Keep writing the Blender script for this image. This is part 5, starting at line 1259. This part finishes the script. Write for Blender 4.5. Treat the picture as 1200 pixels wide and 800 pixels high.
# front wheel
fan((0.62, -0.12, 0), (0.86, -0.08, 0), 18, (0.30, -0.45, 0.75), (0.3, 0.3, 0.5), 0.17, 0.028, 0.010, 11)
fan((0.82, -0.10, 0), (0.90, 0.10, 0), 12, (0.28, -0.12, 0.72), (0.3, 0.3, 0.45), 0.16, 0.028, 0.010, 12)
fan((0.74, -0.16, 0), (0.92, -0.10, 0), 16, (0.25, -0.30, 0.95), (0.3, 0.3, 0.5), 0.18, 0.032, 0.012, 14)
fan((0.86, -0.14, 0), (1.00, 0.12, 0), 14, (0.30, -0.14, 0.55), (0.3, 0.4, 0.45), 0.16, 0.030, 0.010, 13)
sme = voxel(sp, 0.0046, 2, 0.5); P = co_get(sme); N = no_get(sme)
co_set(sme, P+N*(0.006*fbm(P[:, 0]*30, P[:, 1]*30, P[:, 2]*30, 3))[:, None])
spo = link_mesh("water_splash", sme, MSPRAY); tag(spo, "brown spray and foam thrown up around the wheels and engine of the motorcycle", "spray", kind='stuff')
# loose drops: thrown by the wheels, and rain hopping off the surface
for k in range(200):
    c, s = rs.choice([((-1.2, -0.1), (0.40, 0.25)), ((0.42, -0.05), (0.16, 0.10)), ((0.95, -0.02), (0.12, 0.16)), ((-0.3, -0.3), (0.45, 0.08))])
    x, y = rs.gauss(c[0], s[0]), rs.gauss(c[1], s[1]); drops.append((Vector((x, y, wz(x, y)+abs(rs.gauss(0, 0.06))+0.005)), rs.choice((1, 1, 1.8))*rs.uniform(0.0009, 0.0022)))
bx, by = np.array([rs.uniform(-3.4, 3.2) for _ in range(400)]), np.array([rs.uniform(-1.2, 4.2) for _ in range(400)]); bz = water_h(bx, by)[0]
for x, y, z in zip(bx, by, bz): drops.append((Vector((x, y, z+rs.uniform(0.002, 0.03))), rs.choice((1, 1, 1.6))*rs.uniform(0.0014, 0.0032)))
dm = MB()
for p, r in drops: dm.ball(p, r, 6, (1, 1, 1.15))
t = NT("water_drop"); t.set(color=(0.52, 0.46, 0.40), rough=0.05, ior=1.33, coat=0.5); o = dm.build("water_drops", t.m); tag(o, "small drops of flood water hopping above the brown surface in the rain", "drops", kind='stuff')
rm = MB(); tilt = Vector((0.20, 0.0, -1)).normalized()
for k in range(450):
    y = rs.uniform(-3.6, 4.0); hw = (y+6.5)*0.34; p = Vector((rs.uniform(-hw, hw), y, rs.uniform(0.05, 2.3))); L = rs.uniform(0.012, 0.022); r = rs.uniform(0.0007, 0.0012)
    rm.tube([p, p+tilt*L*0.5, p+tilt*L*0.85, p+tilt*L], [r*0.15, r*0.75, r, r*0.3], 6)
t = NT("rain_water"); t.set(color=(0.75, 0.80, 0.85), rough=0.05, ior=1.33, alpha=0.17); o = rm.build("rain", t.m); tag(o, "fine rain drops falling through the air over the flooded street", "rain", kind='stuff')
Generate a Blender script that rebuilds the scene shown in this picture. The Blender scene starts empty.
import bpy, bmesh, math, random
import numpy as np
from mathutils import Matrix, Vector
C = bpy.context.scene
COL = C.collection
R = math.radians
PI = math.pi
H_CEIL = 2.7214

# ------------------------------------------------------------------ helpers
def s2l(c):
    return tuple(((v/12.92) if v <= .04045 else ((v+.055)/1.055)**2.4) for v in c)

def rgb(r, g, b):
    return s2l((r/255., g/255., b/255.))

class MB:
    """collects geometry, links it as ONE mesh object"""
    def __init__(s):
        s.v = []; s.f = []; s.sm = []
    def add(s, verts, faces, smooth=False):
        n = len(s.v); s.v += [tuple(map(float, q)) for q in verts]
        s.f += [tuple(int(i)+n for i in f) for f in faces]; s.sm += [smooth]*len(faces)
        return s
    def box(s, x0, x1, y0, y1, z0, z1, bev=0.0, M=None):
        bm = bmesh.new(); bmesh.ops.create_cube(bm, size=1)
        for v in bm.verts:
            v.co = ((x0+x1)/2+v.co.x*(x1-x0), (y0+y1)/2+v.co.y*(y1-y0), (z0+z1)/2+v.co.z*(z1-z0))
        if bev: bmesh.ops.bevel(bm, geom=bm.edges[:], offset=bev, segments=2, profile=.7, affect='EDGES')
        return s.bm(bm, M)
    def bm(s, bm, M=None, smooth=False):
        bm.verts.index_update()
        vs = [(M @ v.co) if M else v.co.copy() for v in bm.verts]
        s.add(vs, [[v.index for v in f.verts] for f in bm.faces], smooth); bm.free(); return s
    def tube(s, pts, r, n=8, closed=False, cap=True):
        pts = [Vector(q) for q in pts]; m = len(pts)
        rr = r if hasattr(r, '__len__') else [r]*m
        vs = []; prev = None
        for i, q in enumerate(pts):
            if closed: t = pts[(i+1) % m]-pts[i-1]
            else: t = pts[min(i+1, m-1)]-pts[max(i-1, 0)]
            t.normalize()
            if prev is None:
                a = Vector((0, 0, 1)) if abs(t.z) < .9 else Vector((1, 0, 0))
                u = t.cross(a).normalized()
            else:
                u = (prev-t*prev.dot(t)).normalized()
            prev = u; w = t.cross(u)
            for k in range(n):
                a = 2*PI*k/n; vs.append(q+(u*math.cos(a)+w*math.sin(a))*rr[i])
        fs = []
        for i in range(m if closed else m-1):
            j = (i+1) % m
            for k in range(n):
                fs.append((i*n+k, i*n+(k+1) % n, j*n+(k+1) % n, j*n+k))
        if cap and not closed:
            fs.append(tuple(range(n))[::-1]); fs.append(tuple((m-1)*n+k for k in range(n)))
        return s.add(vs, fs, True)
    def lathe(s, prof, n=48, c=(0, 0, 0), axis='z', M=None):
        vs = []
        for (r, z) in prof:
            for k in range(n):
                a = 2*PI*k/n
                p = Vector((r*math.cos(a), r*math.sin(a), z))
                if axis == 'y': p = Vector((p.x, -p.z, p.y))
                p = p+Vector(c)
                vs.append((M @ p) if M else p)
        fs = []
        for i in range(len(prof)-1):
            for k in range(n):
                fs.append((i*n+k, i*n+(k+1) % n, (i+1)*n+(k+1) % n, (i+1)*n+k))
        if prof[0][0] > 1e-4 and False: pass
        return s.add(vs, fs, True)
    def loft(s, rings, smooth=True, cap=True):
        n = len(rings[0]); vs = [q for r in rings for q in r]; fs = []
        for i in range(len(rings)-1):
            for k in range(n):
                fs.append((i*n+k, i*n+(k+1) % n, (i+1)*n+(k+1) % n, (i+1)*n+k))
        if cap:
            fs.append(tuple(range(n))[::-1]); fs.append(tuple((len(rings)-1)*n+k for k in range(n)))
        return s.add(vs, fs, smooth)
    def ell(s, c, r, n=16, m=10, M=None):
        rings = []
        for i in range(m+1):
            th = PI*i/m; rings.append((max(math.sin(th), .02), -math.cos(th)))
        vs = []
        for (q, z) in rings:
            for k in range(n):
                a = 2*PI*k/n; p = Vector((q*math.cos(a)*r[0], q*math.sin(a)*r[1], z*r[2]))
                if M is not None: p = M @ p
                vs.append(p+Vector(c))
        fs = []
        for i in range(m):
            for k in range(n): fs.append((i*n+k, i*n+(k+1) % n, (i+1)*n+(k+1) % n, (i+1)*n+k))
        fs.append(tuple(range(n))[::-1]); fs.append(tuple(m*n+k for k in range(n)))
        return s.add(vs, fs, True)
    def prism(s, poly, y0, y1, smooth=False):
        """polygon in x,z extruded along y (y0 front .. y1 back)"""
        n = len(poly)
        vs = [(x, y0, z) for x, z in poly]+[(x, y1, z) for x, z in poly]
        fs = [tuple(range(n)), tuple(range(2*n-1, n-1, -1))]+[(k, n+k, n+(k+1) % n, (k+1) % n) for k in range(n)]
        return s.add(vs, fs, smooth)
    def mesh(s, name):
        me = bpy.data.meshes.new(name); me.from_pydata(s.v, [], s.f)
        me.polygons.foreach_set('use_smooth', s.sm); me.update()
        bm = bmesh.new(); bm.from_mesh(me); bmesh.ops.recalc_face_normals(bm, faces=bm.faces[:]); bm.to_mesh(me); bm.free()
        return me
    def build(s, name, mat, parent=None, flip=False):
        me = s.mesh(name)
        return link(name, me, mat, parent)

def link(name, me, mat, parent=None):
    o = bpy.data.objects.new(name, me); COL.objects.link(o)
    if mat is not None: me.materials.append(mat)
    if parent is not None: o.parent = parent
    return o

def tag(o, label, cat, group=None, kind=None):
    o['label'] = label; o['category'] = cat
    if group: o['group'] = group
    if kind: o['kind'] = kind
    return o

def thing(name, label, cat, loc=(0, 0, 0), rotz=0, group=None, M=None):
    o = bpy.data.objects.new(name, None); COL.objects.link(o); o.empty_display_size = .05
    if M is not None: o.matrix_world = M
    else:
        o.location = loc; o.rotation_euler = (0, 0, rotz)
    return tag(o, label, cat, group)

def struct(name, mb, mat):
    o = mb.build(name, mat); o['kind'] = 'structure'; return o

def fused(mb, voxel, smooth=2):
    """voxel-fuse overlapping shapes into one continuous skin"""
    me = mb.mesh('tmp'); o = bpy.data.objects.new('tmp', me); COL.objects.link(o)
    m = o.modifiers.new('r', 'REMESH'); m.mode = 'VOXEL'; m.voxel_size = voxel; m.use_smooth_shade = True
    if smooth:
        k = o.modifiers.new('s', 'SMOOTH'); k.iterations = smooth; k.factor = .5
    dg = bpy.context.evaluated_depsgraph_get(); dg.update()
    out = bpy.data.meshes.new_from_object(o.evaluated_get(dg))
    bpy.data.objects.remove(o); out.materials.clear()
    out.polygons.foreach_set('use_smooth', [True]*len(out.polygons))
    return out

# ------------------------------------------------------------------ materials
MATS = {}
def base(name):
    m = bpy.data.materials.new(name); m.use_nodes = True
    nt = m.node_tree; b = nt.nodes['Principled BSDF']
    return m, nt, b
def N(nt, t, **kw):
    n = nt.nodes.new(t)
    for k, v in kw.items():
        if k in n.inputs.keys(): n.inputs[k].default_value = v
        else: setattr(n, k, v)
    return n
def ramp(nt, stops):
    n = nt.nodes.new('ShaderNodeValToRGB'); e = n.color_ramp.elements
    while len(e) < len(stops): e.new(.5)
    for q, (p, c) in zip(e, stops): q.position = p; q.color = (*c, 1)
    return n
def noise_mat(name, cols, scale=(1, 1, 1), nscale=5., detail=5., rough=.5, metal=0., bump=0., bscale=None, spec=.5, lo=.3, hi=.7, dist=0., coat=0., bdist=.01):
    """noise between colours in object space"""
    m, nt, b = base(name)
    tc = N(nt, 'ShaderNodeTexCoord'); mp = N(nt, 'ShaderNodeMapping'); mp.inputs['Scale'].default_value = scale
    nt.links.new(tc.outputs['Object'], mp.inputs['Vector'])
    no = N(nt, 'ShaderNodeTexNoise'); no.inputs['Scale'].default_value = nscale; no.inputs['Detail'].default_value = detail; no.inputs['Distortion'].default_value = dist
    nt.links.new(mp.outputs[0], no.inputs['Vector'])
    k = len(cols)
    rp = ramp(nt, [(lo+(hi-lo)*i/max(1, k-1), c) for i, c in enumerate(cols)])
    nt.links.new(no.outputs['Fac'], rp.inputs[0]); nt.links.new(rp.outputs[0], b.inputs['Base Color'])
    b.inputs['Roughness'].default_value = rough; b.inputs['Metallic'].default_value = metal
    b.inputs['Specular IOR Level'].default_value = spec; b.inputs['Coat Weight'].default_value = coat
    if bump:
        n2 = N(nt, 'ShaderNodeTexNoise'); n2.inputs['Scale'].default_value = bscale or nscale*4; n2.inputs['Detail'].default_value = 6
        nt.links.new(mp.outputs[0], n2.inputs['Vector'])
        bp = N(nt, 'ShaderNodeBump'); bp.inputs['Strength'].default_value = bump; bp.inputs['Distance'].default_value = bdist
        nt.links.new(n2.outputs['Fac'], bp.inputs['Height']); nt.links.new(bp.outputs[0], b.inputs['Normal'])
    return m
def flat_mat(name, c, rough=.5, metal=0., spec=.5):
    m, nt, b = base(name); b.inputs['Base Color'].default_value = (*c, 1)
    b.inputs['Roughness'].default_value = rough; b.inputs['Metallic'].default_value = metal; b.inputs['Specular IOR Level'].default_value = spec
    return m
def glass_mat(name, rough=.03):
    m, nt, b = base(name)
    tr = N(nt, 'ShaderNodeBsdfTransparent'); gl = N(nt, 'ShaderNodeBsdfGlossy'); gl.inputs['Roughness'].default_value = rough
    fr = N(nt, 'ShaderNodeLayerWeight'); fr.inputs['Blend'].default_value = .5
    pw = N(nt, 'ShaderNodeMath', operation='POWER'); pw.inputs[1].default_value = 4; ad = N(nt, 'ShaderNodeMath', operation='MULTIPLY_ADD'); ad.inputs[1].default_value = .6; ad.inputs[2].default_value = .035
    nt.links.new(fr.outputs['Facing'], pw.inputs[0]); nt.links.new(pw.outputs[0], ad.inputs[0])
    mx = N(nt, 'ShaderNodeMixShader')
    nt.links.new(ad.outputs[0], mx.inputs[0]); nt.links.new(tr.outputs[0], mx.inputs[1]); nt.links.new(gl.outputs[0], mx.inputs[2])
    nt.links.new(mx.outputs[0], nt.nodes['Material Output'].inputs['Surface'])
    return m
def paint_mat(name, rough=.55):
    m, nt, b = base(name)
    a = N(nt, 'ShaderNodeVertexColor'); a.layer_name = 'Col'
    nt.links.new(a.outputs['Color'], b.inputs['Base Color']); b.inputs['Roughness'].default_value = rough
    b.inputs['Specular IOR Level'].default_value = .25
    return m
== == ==
◆ **Required work**: Only the lines from the one with "Generate a Blender" up to the one with "return s2l((r/255., g/255., b/255.))" should be repeated, both included, exactly as they appear.

◆ **Solution to this task**:
Generate a Blender script that rebuilds the scene shown in this picture. The Blender scene starts empty.
import bpy, bmesh, math, random
import numpy as np
from mathutils import Matrix, Vector
C = bpy.context.scene
COL = C.collection
R = math.radians
PI = math.pi
H_CEIL = 2.7214

# ------------------------------------------------------------------ helpers
def s2l(c):
    return tuple(((v/12.92) if v <= .04045 else ((v+.055)/1.055)**2.4) for v in c)

def rgb(r, g, b):
    return s2l((r/255., g/255., b/255.))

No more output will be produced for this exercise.